(Lines of data)

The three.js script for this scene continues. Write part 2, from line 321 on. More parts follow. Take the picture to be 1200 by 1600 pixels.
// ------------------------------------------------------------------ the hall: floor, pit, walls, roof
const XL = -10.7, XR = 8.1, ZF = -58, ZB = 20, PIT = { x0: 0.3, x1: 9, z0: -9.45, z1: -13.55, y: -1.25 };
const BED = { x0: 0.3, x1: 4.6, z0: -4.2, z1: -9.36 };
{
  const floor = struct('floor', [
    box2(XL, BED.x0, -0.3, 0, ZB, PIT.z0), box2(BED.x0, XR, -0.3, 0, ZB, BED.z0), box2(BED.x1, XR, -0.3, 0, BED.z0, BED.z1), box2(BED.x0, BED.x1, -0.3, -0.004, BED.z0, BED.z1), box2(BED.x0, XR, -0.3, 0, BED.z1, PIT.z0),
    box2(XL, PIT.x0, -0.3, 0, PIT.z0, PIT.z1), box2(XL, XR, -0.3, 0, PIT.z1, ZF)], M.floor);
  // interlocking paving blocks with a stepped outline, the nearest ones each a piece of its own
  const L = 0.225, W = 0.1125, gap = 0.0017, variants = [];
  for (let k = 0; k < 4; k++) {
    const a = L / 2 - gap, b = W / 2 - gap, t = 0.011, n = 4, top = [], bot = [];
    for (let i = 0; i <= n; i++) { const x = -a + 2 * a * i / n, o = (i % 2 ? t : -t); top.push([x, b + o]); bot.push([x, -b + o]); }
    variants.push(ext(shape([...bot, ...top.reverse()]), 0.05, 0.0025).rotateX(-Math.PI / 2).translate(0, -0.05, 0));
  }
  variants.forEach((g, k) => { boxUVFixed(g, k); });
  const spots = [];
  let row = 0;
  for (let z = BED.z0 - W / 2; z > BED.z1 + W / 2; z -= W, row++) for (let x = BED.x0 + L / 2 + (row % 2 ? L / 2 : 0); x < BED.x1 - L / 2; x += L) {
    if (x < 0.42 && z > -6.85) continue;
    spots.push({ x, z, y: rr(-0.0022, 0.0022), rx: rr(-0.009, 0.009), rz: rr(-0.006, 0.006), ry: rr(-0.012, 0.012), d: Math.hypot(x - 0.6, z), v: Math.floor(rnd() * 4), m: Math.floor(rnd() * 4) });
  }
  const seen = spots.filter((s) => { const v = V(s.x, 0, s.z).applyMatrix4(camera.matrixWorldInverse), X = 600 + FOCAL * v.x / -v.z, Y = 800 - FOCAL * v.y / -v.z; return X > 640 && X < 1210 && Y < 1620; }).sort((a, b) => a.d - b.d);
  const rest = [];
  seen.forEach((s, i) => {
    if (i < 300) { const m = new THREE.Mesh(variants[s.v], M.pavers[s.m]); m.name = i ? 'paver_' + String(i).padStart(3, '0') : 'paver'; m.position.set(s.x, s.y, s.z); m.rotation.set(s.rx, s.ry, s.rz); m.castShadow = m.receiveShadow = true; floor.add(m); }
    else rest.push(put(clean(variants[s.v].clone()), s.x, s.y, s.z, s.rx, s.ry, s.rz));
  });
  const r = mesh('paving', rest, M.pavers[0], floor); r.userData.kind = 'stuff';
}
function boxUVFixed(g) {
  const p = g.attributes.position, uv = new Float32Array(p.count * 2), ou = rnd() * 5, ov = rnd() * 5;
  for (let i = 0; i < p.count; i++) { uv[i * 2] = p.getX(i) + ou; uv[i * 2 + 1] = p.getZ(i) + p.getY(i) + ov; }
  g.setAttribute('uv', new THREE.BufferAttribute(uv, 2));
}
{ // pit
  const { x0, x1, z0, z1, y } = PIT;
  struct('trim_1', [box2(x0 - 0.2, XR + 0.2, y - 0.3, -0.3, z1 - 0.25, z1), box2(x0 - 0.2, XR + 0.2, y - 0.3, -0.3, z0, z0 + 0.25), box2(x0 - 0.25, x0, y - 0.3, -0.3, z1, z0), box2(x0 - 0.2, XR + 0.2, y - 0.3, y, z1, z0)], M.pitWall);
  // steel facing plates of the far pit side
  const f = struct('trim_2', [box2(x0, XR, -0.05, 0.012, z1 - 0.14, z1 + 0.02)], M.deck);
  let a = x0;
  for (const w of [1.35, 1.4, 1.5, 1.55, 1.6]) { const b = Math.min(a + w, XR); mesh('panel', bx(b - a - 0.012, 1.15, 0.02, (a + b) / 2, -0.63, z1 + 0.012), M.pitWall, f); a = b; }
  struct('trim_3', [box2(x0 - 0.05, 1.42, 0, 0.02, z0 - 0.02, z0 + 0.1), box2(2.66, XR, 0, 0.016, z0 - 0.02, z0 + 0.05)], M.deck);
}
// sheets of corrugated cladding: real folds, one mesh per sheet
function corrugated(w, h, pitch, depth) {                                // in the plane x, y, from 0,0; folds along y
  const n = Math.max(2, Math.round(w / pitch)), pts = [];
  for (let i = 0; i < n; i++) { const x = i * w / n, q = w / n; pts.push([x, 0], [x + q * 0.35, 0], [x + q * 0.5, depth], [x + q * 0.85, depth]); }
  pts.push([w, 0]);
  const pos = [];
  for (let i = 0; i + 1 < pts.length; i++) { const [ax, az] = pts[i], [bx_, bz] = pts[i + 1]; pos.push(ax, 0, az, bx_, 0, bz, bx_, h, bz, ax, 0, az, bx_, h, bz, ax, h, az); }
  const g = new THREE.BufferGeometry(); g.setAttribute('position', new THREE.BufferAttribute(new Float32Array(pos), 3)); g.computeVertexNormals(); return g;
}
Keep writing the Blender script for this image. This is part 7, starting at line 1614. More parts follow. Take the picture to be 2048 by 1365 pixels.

■ **GIVEN REQUEST**: From the listing above, reproduce all the lines exactly.

■ **OUTPUT OF THE TASK**:
The three.js script for this scene continues. Write part 2, from line 321 on. More parts follow. Take the picture to be 1200 by 1600 pixels.
// ------------------------------------------------------------------ the hall: floor, pit, walls, roof
const XL = -10.7, XR = 8.1, ZF = -58, ZB = 20, PIT = { x0: 0.3, x1: 9, z0: -9.45, z1: -13.55, y: -1.25 };
const BED = { x0: 0.3, x1: 4.6, z0: -4.2, z1: -9.36 };
{
  const floor = struct('floor', [
    box2(XL, BED.x0, -0.3, 0, ZB, PIT.z0), box2(BED.x0, XR, -0.3, 0, ZB, BED.z0), box2(BED.x1, XR, -0.3, 0, BED.z0, BED.z1), box2(BED.x0, BED.x1, -0.3, -0.004, BED.z0, BED.z1), box2(BED.x0, XR, -0.3, 0, BED.z1, PIT.z0),
    box2(XL, PIT.x0, -0.3, 0, PIT.z0, PIT.z1), box2(XL, XR, -0.3, 0, PIT.z1, ZF)], M.floor);
  // interlocking paving blocks with a stepped outline, the nearest ones each a piece of its own
  const L = 0.225, W = 0.1125, gap = 0.0017, variants = [];
  for (let k = 0; k < 4; k++) {
    const a = L / 2 - gap, b = W / 2 - gap, t = 0.011, n = 4, top = [], bot = [];
    for (let i = 0; i <= n; i++) { const x = -a + 2 * a * i / n, o = (i % 2 ? t : -t); top.push([x, b + o]); bot.push([x, -b + o]); }
    variants.push(ext(shape([...bot, ...top.reverse()]), 0.05, 0.0025).rotateX(-Math.PI / 2).translate(0, -0.05, 0));
  }
  variants.forEach((g, k) => { boxUVFixed(g, k); });
  const spots = [];
  let row = 0;
  for (let z = BED.z0 - W / 2; z > BED.z1 + W / 2; z -= W, row++) for (let x = BED.x0 + L / 2 + (row % 2 ? L / 2 : 0); x < BED.x1 - L / 2; x += L) {
    if (x < 0.42 && z > -6.85) continue;
    spots.push({ x, z, y: rr(-0.0022, 0.0022), rx: rr(-0.009, 0.009), rz: rr(-0.006, 0.006), ry: rr(-0.012, 0.012), d: Math.hypot(x - 0.6, z), v: Math.floor(rnd() * 4), m: Math.floor(rnd() * 4) });
  }
  const seen = spots.filter((s) => { const v = V(s.x, 0, s.z).applyMatrix4(camera.matrixWorldInverse), X = 600 + FOCAL * v.x / -v.z, Y = 800 - FOCAL * v.y / -v.z; return X > 640 && X < 1210 && Y < 1620; }).sort((a, b) => a.d - b.d);
  const rest = [];
  seen.forEach((s, i) => {
    if (i < 300) { const m = new THREE.Mesh(variants[s.v], M.pavers[s.m]); m.name = i ? 'paver_' + String(i).padStart(3, '0') : 'paver'; m.position.set(s.x, s.y, s.z); m.rotation.set(s.rx, s.ry, s.rz); m.castShadow = m.receiveShadow = true; floor.add(m); }
    else rest.push(put(clean(variants[s.v].clone()), s.x, s.y, s.z, s.rx, s.ry, s.rz));
  });
  const r = mesh('paving', rest, M.pavers[0], floor); r.userData.kind = 'stuff';
}
function boxUVFixed(g) {
  const p = g.attributes.position, uv = new Float32Array(p.count * 2), ou = rnd() * 5, ov = rnd() * 5;
  for (let i = 0; i < p.count; i++) { uv[i * 2] = p.getX(i) + ou; uv[i * 2 + 1] = p.getZ(i) + p.getY(i) + ov; }
  g.setAttribute('uv', new THREE.BufferAttribute(uv, 2));
}
{ // pit
  const { x0, x1, z0, z1, y } = PIT;
  struct('trim_1', [box2(x0 - 0.2, XR + 0.2, y - 0.3, -0.3, z1 - 0.25, z1), box2(x0 - 0.2, XR + 0.2, y - 0.3, -0.3, z0, z0 + 0.25), box2(x0 - 0.25, x0, y - 0.3, -0.3, z1, z0), box2(x0 - 0.2, XR + 0.2, y - 0.3, y, z1, z0)], M.pitWall);
  // steel facing plates of the far pit side
  const f = struct('trim_2', [box2(x0, XR, -0.05, 0.012, z1 - 0.14, z1 + 0.02)], M.deck);
  let a = x0;
  for (const w of [1.35, 1.4, 1.5, 1.55, 1.6]) { const b = Math.min(a + w, XR); mesh('panel', bx(b - a - 0.012, 1.15, 0.02, (a + b) / 2, -0.63, z1 + 0.012), M.pitWall, f); a = b; }
  struct('trim_3', [box2(x0 - 0.05, 1.42, 0, 0.02, z0 - 0.02, z0 + 0.1), box2(2.66, XR, 0, 0.016, z0 - 0.02, z0 + 0.05)], M.deck);
}
// sheets of corrugated cladding: real folds, one mesh per sheet
function corrugated(w, h, pitch, depth) {                                // in the plane x, y, from 0,0; folds along y
  const n = Math.max(2, Math.round(w / pitch)), pts = [];
  for (let i = 0; i < n; i++) { const x = i * w / n, q = w / n; pts.push([x, 0], [x + q * 0.35, 0], [x + q * 0.5, depth], [x + q * 0.85, depth]); }
  pts.push([w, 0]);
  const pos = [];
  for (let i = 0; i + 1 < pts.length; i++) { const [ax, az] = pts[i], [bx_, bz] = pts[i + 1]; pos.push(ax, 0, az, bx_, 0, bz, bx_, h, bz, ax, 0, az, bx_, h, bz, ax, h, az); }
  const g = new THREE.BufferGeometry(); g.setAttribute('position', new THREE.BufferAttribute(new Float32Array(pos), 3)); g.computeVertexNormals(); return g;
}
Keep writing the Blender script for this image. This is part 7, starting at line 1614. More parts follow. Take the picture to be 2048 by 1365 pixels.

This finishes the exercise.